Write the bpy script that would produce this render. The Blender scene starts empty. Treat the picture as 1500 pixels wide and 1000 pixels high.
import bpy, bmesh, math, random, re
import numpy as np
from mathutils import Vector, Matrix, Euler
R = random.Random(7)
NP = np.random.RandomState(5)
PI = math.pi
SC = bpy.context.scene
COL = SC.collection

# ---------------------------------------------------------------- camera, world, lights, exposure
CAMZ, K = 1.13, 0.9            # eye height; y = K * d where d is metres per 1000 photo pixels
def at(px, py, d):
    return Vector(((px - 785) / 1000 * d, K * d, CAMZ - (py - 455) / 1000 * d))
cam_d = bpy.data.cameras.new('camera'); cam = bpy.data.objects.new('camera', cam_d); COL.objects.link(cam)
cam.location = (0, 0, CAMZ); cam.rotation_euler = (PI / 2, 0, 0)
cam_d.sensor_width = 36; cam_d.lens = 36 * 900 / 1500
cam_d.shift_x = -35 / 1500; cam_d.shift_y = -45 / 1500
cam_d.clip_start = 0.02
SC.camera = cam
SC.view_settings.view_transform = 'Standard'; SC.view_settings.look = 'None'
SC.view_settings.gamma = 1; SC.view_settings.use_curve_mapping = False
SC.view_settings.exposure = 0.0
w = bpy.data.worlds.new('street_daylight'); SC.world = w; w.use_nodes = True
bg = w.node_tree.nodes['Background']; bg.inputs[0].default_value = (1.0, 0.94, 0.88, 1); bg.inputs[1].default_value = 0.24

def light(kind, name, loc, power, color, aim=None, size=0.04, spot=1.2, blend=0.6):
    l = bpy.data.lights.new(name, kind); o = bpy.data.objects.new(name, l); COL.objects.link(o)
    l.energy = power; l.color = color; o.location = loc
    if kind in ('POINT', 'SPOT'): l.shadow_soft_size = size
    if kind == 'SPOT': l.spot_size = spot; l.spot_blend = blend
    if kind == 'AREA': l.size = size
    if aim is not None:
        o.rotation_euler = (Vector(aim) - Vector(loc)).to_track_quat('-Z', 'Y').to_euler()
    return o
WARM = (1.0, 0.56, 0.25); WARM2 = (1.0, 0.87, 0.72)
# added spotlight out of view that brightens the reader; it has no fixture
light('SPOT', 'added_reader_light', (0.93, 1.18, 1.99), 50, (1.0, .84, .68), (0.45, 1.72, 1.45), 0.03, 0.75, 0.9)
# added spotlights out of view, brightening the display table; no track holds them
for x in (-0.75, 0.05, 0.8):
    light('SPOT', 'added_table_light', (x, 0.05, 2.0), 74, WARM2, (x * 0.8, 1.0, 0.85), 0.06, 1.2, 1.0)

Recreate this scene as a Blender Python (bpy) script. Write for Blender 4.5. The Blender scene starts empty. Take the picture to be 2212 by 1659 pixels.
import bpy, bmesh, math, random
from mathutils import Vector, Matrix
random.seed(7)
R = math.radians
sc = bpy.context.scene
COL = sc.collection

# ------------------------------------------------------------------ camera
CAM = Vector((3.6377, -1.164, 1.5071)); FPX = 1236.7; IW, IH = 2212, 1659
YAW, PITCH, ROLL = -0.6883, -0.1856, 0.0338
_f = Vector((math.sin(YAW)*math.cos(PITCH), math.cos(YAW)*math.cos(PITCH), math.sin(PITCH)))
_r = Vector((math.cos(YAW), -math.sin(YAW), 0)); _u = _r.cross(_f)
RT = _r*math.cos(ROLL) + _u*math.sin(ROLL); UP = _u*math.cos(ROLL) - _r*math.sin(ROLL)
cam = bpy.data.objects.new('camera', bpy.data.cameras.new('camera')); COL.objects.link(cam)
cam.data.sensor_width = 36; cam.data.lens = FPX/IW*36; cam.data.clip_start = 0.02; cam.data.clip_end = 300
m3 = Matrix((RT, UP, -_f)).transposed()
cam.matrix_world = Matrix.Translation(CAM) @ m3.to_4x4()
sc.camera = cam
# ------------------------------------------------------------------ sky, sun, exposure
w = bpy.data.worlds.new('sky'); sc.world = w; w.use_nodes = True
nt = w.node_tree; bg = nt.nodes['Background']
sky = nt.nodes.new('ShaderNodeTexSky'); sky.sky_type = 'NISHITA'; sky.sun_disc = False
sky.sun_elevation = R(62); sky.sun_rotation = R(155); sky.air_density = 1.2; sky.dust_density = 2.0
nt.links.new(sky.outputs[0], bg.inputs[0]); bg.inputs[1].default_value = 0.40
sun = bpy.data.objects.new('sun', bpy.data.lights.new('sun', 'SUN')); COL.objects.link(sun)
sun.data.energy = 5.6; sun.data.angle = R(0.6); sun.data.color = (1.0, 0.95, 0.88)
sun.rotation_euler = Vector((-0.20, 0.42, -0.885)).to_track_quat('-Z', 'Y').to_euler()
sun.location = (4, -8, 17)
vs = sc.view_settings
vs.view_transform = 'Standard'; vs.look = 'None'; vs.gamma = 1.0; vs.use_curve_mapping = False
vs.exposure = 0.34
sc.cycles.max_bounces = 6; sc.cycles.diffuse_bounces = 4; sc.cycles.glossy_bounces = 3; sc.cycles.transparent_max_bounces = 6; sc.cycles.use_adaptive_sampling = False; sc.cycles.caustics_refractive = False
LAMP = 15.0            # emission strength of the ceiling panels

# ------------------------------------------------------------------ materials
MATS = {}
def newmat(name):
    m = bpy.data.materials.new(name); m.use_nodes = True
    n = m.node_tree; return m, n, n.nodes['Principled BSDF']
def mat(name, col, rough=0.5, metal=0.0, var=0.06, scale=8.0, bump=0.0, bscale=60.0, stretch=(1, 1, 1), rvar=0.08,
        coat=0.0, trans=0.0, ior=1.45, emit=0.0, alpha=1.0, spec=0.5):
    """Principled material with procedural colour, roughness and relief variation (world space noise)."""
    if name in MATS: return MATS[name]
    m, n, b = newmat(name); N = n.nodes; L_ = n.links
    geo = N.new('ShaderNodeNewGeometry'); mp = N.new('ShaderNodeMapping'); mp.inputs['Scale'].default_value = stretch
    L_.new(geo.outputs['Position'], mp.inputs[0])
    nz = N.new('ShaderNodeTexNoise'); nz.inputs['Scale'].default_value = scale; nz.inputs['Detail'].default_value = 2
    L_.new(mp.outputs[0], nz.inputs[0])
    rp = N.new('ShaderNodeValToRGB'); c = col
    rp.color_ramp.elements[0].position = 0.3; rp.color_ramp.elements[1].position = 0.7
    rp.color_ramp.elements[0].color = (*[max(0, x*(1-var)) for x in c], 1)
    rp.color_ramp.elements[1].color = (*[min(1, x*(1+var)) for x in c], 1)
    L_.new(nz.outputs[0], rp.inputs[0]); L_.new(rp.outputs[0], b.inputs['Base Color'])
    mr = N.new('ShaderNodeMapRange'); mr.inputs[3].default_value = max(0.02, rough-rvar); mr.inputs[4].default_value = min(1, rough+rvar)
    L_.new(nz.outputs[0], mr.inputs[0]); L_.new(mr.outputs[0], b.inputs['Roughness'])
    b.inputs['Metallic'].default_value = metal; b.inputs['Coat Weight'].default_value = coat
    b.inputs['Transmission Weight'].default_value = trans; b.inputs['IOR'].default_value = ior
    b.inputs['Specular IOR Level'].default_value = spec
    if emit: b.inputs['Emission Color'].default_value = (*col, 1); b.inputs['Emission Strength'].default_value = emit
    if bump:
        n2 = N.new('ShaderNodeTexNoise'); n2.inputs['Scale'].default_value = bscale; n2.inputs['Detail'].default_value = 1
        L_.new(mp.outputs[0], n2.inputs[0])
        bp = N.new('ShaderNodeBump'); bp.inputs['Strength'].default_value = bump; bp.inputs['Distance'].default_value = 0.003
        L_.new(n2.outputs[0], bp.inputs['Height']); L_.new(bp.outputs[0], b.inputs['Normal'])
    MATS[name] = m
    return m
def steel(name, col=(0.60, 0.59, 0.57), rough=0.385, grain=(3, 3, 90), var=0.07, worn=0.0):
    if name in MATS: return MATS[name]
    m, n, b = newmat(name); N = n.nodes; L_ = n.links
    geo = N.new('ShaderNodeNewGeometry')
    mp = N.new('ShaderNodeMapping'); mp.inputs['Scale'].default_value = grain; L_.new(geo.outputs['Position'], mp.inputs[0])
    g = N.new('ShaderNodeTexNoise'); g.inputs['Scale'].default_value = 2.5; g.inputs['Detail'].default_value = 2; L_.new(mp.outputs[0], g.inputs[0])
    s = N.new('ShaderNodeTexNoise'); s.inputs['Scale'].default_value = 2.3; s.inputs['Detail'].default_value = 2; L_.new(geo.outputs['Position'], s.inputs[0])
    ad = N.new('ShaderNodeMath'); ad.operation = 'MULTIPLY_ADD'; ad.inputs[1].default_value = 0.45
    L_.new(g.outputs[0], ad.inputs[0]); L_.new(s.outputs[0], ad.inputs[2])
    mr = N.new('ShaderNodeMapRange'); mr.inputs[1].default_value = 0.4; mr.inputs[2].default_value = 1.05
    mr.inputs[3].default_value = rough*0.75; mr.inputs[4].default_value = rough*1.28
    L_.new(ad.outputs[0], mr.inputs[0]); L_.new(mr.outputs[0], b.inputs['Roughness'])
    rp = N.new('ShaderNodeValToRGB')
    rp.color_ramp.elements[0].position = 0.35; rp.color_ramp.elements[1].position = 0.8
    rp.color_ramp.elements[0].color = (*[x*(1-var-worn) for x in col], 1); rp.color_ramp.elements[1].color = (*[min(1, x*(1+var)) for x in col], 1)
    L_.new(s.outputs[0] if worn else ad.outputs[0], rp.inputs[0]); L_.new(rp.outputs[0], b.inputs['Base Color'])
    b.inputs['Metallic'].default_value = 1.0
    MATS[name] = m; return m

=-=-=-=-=

Short task.
Return the entries above unchanged, starting at the first line and stopping after the line with "bg = w.node_tree.nodes['Background'];".

Output for this task.
Write the bpy script that would produce this render. The Blender scene starts empty. Treat the picture as 1500 pixels wide and 1000 pixels high.
import bpy, bmesh, math, random, re
import numpy as np
from mathutils import Vector, Matrix, Euler
R = random.Random(7)
NP = np.random.RandomState(5)
PI = math.pi
SC = bpy.context.scene
COL = SC.collection

# ---------------------------------------------------------------- camera, world, lights, exposure
CAMZ, K = 1.13, 0.9            # eye height; y = K * d where d is metres per 1000 photo pixels
def at(px, py, d):
    return Vector(((px - 785) / 1000 * d, K * d, CAMZ - (py - 455) / 1000 * d))
cam_d = bpy.data.cameras.new('camera'); cam = bpy.data.objects.new('camera', cam_d); COL.objects.link(cam)
cam.location = (0, 0, CAMZ); cam.rotation_euler = (PI / 2, 0, 0)
cam_d.sensor_width = 36; cam_d.lens = 36 * 900 / 1500
cam_d.shift_x = -35 / 1500; cam_d.shift_y = -45 / 1500
cam_d.clip_start = 0.02
SC.camera = cam
SC.view_settings.view_transform = 'Standard'; SC.view_settings.look = 'None'
SC.view_settings.gamma = 1; SC.view_settings.use_curve_mapping = False
SC.view_settings.exposure = 0.0
w = bpy.data.worlds.new('street_daylight'); SC.world = w; w.use_nodes = True
bg = w.node_tree.nodes['Background']; bg.inputs[0].default_value = (1.0, 0.94, 0.88, 1); bg.inputs[1].default_value = 0.24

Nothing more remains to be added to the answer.